La question identitaire du pays ne souffre désormais d’aucune équivoque : le préambule de la constitution est on ne peut plus clair. Il faut juste œuvrer à rendre opérationnelles et effectives les dispositions constitutionnelles.

Pour que la langue amazighe devienne effectivement une langue nationale, il faut qu’elle soit enseignée à grande échelle dans nos écoles.  Tel n’est pas encore le cas malgré tous les efforts consentis à ce niveau. Il est prévu de généraliser l’enseignement de la langue amazighe dans le cycle primaire à l’horizon 2030. Pour ce faire, il faut résorber une série   d’obstacles qui se dressent contre cet objectif, dont notamment la formation des enseignants. De même, la création d’une chaine TV amazigh est une excellente chose. Elle doit être dotée de moyens suffisants pour qu’elle puisse offrir un produit compétitif.
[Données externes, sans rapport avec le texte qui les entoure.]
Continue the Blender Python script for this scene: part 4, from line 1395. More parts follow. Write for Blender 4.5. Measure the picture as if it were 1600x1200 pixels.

Au niveau de la culture amazighe au sens large du terme, nous avons encore du pain sur la planche : l’encouragement de la créativité artistique et cinématographique. L’art amazigh est extrêmement riche et varié. Pour le préserver et l’enrichir, il faut l’introduire dans les écoles d’art et métiers et pourquoi pas créer un musée national des arts amazighs. Le gouvernent a mis en place un fonds dédié à la promotion de la langue et culture amazigh doté de 300 millions de DH en 2024, porté à 1 milliard DH en 2025. Ce fonds doit financer toutes les actions concernant la promotion de la langue et culture amazighe. Avouons que c’est une goutte dans l’océan, à supposer que ce Fonds soit effectivement utilisé.

Mais là où il faut faire plus d’effort, c’est au niveau du développement des zones de montagnes et des régions reculées du pays. Pour des raisons historiques sur lesquelles il serait inutile de revenir, ces régions sont à dominante amazighe. Il suffit de voyager à travers les chaines du Rif et de l’Atlas pour s’en rendre compte. Force est de constater que ces régions enregistrent un déficit abyssal en matière de développement humain et de développement tout court.    C’est une question de justice sociale et de réparation de préjudices subis par le passé. 

En cette occasion de la nouvelle année amazigh, il est permis d’affirmer et d’exprimer haut et fort notre fierté d’être à la fois des Amazigh  (Imazighen), des Arabes et par-dessus tout et avant tout  des Marocains. Assougass ambarki !!